The next author in the history of philosophy to show some interest in this is Kant, with his concern not only with what we know, but with the conditions of possibility of our knowledge and its a priori forms. But in the 20th century two philosophers outstand in this sense too: Merleau-Ponty and Wittgenstein; independently from one another. Thus in The Prose of the World, his latest work, Merleau-Ponty talks of the non-objectual “fishing net” that must be kept – while the objectual fishes must be thrown away instead – in order to move from the realm of “perception” to that of “meaning.”(⭐︎) As for Wittgenstein, he writes in the Tractatus Logico-Philosophicus(⦶) that “a picture cannot depict its pictorial form: it displays it” (2.172), and that, in consequence, it cannot “place itself outside its representational form” (2.174). We have played with this idea here, after Roy Wagner’s glosses to Wittgenstein’s propositions in The Logic of Invention.(⦼) As Wagner therein observes, only humour can, perhaps, fully grasp (as it were, for it is ultimately ungraspable) meaning’s elusive reality, for humour consists – as Plato also knew – in taking things out of their ordinary perspective. Felipe Martínez Marzoa calls it to “make relevant,” i.e. perceptible and evident, “the game one is always-already playing,” and labels it as philosophy’s “insolent” gesture.(⊛)

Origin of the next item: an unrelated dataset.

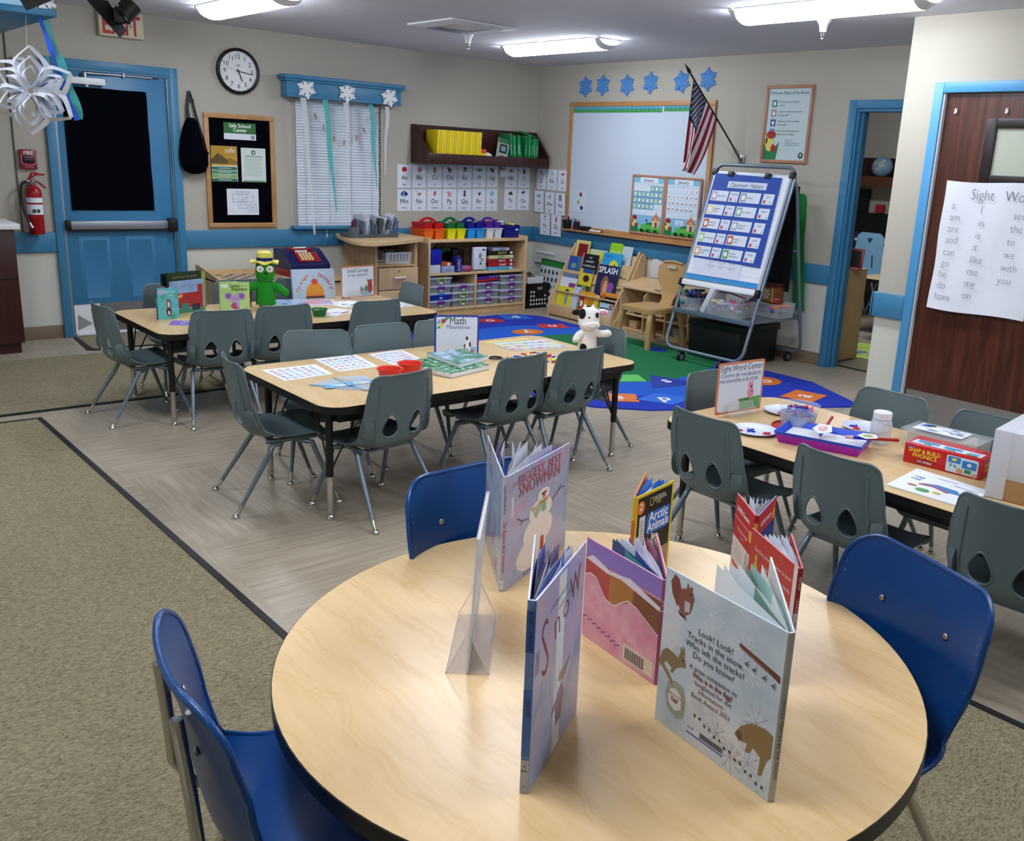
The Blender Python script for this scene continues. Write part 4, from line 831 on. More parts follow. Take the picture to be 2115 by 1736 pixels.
# flag
t = thing('flag', 'American flag on a slanted black pole mounted right of the whiteboard', 'flag', (0, 0, 0))
P0 = Vector((-.03, -2.833, 1.66)); P1 = Vector((-.525, -2.615, 2.33)); dp = (P1-P0).normalized()
MB().tube([P0, P1], .0075, 'black', 10).tube([P1, P1+dp*.02, P1+dp*.05, P1+dp*.09], [.012, .016, .010, .001], 'black', 10).build('pole', t)
MB().box(-.012, 0, -2.865, -2.80, 1.60, 1.69, 'steel', bev=.003).tube([Vector((-.008, -2.835, 1.635)), P0+dp*.10], .014, 'steel', 12).cyl((-.02, -2.86, 1.66), (-.05, -2.86, 1.67), .006, 'steel').build('bracket', t)
A0, A1, B0, B1 = Vector((-.497, -2.632, 2.285)), Vector((-.262, -2.733, 1.968)), Vector((-.44, -2.551, 1.604)), Vector((-.35, -2.545, 1.495))
fr, fwht, fn = mat('flag_red', '8e1426', .75), mat('flag_white', 'd6d3da', .75), mat('flag_navy', '14163f', .75)
b = MB(); NA, NB = 39, 36
def FP(a, bb):
    p = A0.lerp(A1, a).lerp(B0.lerp(B1, a), bb); s = bb*(1-.25*bb)
    return p+Vector((.05*s*math.sin(a*7.5+.5)+.012*s*math.sin(a*17), .035*s*math.cos(a*9.5), -.05*math.sin(PI*bb)*a))
vs = [FP(i/NA, j/NB) for j in range(NB+1) for i in range(NA+1)]
for j in range(NB):
    for i in range(NA):
        k = fn if i < 21 and j < 17 else (fr if (i//3) % 2 == 0 else fwht); a = j*(NA+1)+i
        o_ = len(b.f); b.f.append((a, a+1, a+NA+2, a+NA+1)); b.m.append(b.mi(k)); b.sm.append(True)
b.v = [tuple(v) for v in vs]
for j in range(11):
    for i in range(6 if j % 2 == 0 else 5):
        aa = (.045+.085*i+(.042 if j % 2 else 0)); bb = .03+.038*j; c = FP(aa, bb); e1 = (FP(aa+.01, bb)-c).normalized(); e2 = (FP(aa, bb+.01)-c).normalized(); nn = e1.cross(e2).normalized()
        for sg in (-1, 1): b.add([c+nn*.002*sg+(e1*math.cos(R_(36*q))+e2*math.sin(R_(36*q)))*(.012 if q % 2 == 0 else .005) for q in range(10)], [tuple(range(10))], fwht)
b.build('cloth', t)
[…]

(⊗) “Objects can only be named,” they “cannot be put into words,” says Wittgenstein (Tractatus 3.221). That is, words are the signs we use to name things, and hence what we say. Or again, we do not say the things themselves, we refer to them by saying such and such words. We are using here D. F. Pears and B. F. McGuinness’s translation of Wittgenstein’s Tractatus logico-philosophicus (London: Routledge & Kegan Paul, 1961).
(⭐︎) Maurice Merleau-Ponty, The Prose of the World (ed. C. Lefort; trans. J. O’Neil; Evanston [IL]: Northwestern University Press, 1973), p. 47.
(⦶) See note (⊗) above.
(⦼) Roy Wagner, The Logic of Invention (Chicago: HAU Books, 2020), pp. 23-24.
(⊛) Felipe Martínez Marzoa, Ser y diálogo. Leer a Platón (Madrid: Istmo, 1996), p. 19.